* Exercise details
Below are the records. Gather each line that holds "scene".

* Extracted entries
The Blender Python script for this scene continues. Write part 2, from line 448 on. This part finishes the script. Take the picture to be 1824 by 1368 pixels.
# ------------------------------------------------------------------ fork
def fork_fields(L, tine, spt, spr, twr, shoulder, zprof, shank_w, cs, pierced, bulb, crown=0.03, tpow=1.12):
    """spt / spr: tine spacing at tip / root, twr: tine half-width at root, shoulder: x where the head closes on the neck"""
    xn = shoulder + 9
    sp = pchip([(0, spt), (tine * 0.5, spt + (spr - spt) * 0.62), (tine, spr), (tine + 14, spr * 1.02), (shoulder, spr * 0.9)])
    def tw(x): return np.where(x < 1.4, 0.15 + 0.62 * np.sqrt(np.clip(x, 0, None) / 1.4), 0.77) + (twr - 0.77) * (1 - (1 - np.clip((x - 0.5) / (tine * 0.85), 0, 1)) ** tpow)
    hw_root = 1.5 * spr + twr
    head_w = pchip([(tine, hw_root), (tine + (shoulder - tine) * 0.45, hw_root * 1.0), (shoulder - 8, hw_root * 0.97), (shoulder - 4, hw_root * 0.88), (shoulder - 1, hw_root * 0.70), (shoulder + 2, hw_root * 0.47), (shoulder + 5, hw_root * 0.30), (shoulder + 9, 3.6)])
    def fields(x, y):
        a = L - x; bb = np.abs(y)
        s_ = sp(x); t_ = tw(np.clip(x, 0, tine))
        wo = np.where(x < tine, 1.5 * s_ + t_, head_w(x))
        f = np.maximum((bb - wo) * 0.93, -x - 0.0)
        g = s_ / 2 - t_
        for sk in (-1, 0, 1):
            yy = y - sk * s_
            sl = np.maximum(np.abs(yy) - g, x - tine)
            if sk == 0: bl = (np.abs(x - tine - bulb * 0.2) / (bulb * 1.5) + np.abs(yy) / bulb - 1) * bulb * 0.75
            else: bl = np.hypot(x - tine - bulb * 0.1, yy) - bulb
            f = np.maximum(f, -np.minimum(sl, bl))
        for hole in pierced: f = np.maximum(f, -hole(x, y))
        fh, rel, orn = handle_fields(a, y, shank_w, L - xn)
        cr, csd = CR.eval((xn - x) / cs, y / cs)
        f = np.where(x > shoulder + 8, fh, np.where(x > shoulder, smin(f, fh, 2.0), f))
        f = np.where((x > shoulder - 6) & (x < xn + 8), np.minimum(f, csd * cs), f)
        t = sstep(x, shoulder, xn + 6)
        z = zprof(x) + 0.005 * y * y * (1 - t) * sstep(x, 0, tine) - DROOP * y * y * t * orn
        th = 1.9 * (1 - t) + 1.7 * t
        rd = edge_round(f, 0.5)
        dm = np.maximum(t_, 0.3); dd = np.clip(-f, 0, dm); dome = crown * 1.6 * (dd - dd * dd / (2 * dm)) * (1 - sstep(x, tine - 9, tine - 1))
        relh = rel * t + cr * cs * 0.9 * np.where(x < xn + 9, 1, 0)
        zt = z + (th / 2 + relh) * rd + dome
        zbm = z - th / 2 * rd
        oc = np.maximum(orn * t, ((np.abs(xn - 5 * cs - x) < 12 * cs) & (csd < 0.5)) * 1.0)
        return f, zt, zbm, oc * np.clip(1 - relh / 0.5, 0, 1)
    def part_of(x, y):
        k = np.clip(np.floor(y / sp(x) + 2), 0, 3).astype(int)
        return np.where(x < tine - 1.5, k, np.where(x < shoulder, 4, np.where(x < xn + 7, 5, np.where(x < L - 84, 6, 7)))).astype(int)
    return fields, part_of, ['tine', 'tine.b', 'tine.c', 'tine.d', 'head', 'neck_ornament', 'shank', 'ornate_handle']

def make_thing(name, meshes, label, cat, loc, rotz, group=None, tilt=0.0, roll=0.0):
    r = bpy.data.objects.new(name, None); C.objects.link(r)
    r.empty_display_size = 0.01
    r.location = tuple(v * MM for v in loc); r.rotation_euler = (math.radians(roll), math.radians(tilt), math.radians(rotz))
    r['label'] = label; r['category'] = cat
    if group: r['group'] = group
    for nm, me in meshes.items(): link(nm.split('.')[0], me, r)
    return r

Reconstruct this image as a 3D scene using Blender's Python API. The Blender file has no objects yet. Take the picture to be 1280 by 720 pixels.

* Solution for this exercise
The Blender Python script for this scene continues. Write part 2, from line 448 on. This part finishes the script. Take the picture to be 1824 by 1368 pixels.
Reconstruct this image as a 3D scene using Blender's Python API. The Blender file has no objects yet. Take the picture to be 1280 by 720 pixels.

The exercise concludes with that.